There is something deifying yet damning about turning a person into an “-ism.” Many of the “-isms” connected with personalities are often ascribed by both critics or adherents. Never does the person prefacing the “-ism” make the egotistical jump to being an ideological adherent to himself. For better or for worse, this is left to others. For example, Lazar Kaganovich coined “Stalinism” in praise of the vodzh’, though Stalin himself would have simply called himself a disciple of Lenin. Marx denied that he was ever a “Marxist.” Lenin never said he was a Leninist. The same goes for Trotsky and Trotskyism. Joseph Goebbels often spoke of Hitlerism, though it is doubtful that Hitler ever referred to himself as its proponent. Reaganism was coined by Reagan’s critics in the New Republic in 1971. It’s difficult to exactly pin down when Gaullism was first uttered, but since then it has been and continues to be a staple in French politics. I doubt de Gaulle ever referred to himself as a Gaullist.
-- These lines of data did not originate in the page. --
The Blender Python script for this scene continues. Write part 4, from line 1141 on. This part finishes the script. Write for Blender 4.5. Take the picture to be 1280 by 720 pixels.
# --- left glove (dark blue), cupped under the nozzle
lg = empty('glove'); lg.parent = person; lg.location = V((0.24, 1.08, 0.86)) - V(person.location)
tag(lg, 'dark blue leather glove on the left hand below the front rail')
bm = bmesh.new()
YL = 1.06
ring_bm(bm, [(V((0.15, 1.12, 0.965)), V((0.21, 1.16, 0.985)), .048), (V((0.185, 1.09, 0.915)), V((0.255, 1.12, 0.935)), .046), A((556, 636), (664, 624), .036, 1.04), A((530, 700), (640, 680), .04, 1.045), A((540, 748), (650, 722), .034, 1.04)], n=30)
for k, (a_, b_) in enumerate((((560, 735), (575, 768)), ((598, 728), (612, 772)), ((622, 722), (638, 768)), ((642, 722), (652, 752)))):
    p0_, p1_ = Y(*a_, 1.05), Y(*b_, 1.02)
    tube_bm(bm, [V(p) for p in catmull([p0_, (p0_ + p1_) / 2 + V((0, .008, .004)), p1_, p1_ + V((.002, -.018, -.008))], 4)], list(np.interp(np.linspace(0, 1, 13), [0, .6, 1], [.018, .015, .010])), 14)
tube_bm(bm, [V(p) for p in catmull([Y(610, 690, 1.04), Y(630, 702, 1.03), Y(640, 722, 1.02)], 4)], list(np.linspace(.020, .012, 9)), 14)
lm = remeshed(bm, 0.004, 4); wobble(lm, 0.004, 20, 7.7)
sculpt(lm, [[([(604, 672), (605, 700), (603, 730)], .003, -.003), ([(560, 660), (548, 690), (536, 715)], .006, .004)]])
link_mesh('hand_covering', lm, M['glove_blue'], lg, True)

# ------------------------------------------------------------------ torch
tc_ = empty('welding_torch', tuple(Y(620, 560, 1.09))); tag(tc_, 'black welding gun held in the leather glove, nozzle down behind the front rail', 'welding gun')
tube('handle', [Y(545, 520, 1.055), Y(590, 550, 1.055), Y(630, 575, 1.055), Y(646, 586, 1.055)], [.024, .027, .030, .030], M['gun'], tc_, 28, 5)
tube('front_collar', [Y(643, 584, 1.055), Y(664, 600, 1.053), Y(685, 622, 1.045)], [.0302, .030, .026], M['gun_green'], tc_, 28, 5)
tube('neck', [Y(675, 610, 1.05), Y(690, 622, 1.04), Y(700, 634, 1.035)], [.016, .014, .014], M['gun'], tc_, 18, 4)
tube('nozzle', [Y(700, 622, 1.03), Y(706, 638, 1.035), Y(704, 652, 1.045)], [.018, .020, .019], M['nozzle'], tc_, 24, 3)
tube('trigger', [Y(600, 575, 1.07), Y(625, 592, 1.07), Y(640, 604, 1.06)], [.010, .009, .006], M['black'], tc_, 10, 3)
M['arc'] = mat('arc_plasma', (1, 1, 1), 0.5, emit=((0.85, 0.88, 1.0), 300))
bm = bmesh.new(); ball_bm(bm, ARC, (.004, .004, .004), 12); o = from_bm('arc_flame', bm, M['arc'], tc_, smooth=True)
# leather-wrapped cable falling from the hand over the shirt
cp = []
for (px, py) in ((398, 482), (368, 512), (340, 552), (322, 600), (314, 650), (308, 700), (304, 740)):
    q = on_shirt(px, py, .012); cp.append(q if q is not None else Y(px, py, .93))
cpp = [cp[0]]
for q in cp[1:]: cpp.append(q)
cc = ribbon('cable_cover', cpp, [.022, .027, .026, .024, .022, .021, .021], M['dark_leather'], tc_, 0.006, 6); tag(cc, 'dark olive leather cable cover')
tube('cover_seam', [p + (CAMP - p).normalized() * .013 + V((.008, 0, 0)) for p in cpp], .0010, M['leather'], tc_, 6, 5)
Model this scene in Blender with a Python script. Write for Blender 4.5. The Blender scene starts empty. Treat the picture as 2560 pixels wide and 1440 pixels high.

And finally as shown above, Putinism was coined in 2000, but one can’t imagine Putin or any of his lieutenants calling themselves adherents of Putinism. But you never know. Maybe they will someday.

One thing is clear about the origin of Putinism is that at least in the Anglophone world, we can mostly thank American conservatives for its existence. The question, though, is why Putin’s name got an “-ism” attached to it at all. Is it because Putinism really is an ideology? Is it really a means of governance? Or is it merely an empty signifier to neatly wrap every criticism of Putin into a nice package? Whatever it is, one thing’s for sure. What stands for a term of analysis often masks the political positions and assumptions behind its use. And in our mostly post-ideological world, attaching “-ism” to a name proves to be an effective method of damnation. For the ominous “-ism,” especially in the American mind, resurrects the dark terrors of the past and reinscribes them into our understanding of present and, subsequently, the future.